Para ilustrar isto, menciono as reportagens do principal repórter do Globo Rural, José Hamilton Ribeiro, um dos mais importantes e premiados jornalistas do Brasil. Há mais de trinta anos, ele é o rosto mais conhecido do Globo Rural. Zé Hamilton – como costuma ser carinhosamente chamado – empresta seu talento de grande contador de histórias para levar ao público não só informações úteis, mas a própria alma do homem rural.
Vejamos, por exemplo, uma reportagem (que tem nada menos que 20 minutos), veiculada recentemente, que é uma grande homenagem às irmãs Galvão, as cantoras que celebram 70 anos de carreira na música caipira. A matéria faz um verdadeiro resgate na memória da música popular – área na qual Zé Hamilton é expert – e celebra, por consequência, todos os artistas que assentaram as raízes para que a música sertaneja chegasse até aqui.
Mas como isso se dá é a real sacada da narrativa. José Hamilton (incansável nos seus 81 anos, sendo um dos mais longevos repórteres brasileiros) visita inúmeras fontes, dentre especialistas em música caipira e fãs e músicos que testemunharam a carreira das irmãs. Quase todos os entrevistados são idosos, fortalecendo a sensação de registro histórico daquilo que vemos. O texto do repórter, como sempre, é construído com esmero.
A singeleza da abordagem do repórter a tantas fontes é ainda um momento central: Zé Hamilton bate palmas na porta dos entrevistados para chamá-los, e junto com a sua equipe, aparece almoçando e tomando café na casa simples das estrelas, as Galvão. A genuína curiosidade do experiente repórter é, por fim, uma lição para todos os jovens jornalistas, hoje tão atrelados ao cumprimento de metas pela lei do menor esforço (por exemplo, achando que consultar a internet é suficiente e que o encontro presencial com as fontes não é tão importante).

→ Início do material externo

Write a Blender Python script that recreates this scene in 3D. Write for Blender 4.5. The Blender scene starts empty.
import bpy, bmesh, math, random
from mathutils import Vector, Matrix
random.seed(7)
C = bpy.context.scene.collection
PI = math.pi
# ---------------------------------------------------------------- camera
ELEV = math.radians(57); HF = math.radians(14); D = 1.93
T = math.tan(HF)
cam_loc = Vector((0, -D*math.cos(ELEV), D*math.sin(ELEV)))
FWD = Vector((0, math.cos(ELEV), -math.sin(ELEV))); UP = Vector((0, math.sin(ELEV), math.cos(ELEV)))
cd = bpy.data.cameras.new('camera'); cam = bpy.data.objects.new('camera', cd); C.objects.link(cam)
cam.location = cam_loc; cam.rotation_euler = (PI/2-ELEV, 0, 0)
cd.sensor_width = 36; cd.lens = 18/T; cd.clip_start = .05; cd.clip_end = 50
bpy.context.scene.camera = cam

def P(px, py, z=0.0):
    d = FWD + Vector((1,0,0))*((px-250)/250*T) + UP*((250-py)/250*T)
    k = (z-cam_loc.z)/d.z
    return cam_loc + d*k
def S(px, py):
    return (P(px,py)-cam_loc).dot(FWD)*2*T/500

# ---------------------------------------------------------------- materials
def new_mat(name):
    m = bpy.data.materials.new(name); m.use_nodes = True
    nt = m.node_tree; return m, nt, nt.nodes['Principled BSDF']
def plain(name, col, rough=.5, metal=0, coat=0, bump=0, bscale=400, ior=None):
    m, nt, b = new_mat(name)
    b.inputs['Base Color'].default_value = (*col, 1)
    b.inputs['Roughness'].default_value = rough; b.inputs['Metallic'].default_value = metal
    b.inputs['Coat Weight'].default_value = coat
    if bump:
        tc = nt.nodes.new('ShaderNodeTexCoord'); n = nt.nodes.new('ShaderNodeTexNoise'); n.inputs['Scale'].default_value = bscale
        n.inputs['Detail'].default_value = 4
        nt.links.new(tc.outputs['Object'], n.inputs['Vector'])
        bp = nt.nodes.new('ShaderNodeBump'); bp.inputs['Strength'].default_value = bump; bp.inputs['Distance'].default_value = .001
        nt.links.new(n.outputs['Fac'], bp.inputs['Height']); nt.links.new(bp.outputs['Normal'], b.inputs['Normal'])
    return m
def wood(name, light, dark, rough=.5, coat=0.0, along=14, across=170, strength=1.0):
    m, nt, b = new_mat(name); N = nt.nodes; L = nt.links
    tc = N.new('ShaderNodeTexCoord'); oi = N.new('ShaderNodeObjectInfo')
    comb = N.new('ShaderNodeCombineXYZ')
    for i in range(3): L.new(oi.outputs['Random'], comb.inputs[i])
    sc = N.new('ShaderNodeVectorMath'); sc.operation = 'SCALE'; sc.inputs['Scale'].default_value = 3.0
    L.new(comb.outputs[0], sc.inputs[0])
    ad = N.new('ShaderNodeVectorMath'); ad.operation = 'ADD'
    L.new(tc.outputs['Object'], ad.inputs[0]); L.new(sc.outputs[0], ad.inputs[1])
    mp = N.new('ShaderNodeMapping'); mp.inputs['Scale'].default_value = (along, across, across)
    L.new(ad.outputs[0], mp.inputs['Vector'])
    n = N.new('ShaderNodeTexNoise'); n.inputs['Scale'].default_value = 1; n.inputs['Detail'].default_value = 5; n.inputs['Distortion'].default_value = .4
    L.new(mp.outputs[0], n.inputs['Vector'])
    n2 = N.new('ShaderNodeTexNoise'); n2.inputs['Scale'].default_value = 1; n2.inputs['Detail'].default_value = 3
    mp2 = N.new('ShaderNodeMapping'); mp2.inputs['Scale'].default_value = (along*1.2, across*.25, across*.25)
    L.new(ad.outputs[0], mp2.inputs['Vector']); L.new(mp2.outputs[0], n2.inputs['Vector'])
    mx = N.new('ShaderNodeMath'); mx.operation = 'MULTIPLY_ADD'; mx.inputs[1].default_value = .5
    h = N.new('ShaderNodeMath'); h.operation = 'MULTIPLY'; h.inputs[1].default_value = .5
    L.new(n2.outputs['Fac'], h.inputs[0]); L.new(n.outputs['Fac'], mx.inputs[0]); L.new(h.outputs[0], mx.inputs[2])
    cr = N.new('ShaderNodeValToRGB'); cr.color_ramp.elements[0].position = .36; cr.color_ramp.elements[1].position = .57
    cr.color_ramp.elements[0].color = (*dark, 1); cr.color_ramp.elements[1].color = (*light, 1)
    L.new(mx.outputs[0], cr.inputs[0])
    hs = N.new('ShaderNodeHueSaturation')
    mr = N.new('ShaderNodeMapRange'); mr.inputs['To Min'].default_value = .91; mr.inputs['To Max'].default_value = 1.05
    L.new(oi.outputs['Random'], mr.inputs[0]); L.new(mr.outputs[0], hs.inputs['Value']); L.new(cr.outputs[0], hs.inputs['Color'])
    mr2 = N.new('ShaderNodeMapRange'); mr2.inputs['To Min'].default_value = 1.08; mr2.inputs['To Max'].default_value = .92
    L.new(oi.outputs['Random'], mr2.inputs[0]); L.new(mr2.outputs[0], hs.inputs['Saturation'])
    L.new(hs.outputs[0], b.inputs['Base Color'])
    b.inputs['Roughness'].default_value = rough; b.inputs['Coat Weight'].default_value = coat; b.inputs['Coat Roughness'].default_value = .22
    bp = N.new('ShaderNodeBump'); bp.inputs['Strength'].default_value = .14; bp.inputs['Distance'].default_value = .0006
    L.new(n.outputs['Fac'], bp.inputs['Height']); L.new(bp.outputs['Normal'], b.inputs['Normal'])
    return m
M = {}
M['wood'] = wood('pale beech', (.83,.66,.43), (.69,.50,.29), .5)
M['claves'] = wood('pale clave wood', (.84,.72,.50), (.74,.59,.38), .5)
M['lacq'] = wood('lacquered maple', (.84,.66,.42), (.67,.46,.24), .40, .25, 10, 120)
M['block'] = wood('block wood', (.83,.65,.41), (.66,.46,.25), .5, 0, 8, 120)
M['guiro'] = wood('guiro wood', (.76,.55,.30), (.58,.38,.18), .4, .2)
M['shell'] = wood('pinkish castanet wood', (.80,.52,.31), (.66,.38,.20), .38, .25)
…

Por fim, todas as reportagens do programa deixam subentendida uma pequena lição: jornalismo não é apenas hard news, um delivery de informações, a solução imediata de problemas. Serve também para nos lembrar de onde viemos – o que, sem dúvida, é uma função nobre, necessária e por vezes esquecida pelos nossos veículos de comunicação. E está aí a trilha do Globo Rural, com esse “gosto” de casa da vó, a nos lembrar disso a cada domingo.